Любопытно, что я никогда не пробовал показывать свои рисунки, напротив, я тщательно скрывал их от школьных товарищей и родителей. Почему — я и сам не знаю; возможно, из-за свойственной детям склонности делать изо всего тайну. Но, скорее всего, не была случайной скрытность, с какой я играл в «удостоверения» и «пропуска», открывающие их предъявителю доступ в подземные сокровищницы. Думаю, что я боялся насмешек. Хотя я знал, что это всего лишь игра, для меня с ней было связано что-то очень серьезное. Правда, об этой игре я рассказал в «Высоком Замке», но туда вошла лишь малая доля моих воспоминаний. Почему? Что ж, на этот вопрос я могу ответить хотя бы отчасти. Во-первых, в «Высоком Замке» я хотел опять превратиться в ребенка, которым когда-то был, свести комментарий к минимуму (я имею в виду комментарий с точки зрения здравомыслящего взрослого). Во-вторых, в процессе своего возникновения эта книга породила свою собственную «нормативную эстетику» (как в ходе любого процесса самоорганизации), и оказалось, что многое в моих воспоминаниях грозит внести диссонанс в этот канон. Не то чтобы я хотел что-нибудь скрыть из чувства вины или стыда, но было нечто такое, что плохо вязалось с моим детством, каким я взялся его описать. Прежде всего я хотел — намерение вряд ли осуществимое! — выделить, дистиллировать из всей моей жизни детство в чистом виде так, словно бы всех последующих наслоений — войны, массовых убийств, истребления, воздушных тревог и ночевок в подвалах, фальшивых документов, игры в прятки, смертельных опасностей, словно бы всего этого никогда не было. Ведь всего этого, несомненно, не существовало, когда я был ребенком или шестнадцатилетним гимназистом. Но в тексте я все же дал понять, что я не обо всем умолчал или хотел умолчать, заметив (не помню точно где), что любой человек может написать множество мало похожих одна на другую автобиографий в зависимости от избранной точки зрения и критериев отбора.
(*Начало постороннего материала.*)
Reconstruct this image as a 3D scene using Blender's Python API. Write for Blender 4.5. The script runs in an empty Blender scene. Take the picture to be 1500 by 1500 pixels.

Значение в человеческой жизни категорий «случайность» и «закономерность» я уяснил в военные годы, так сказать, инстинктивно, собственной кожей — не как мыслящий человек, но как преследуемый, загнанный зверь.
Я на практике мог убедиться, что жизнь и смерть зависят от мельчайших, пустячных обстоятельств: по этой или той улице ты пошел на работу, пришел ли ты к знакомому на час или двадцать минут позже, закрыты или открыты были двери подъезда во время уличной облавы. В то же время не следует думать, будто бы я, ведомый инстинктом самосохранения, выбирал — выражаясь языком естественных наук — оптимальную стратегию, стратегию максимальной предусмотрительности. Нет, нередко я шел навстречу опасности. Иногда потому, что считал это нужным, но иногда это было просто совершенной беспечностью и даже безумием. И теперь еще, вспоминая о такого рода отчаянных и идиотских поступках, я ощущаю страх, смешанный с удивлением,— отчего и зачем я вел себя именно так. К примеру, красть боеприпасы со «склада трофеев германских военно-воздушных сил» (я имел туда доступ как работник немецкой фирмы) и передавать их какому-то незнакомому мне человеку, о котором я знал лишь то, что он участник Сопротивления, я считал своим долгом. Но если мне надо было доставить в условленное место, допустим, какое-нибудь оружие как раз перед началом комендантского часа, а пользоваться трамваем при этом строжайше запрещалось (надо было идти пешком), я все же ехал трамваем. Однажды украинский полицейский в черной форме прыгнул на подножку трамвая и прижался ко мне сзади, чтобы ухватиться за ручку двери; это могло кончиться для меня очень плохо. Я проявил несубординацию, легкомыслие и глупость и все же поступил именно так. Что это было — вызов судьбе или недомыслие? Я и теперь не знаю.
Мне гораздо легче понять, почему я несколько раз побывал в гетто, когда оно еще существовало. Ведь там у меня были знакомые. Все они или почти все, насколько мне известно, погибли осенью 1942 года в газовых камерах концлагеря Белжец.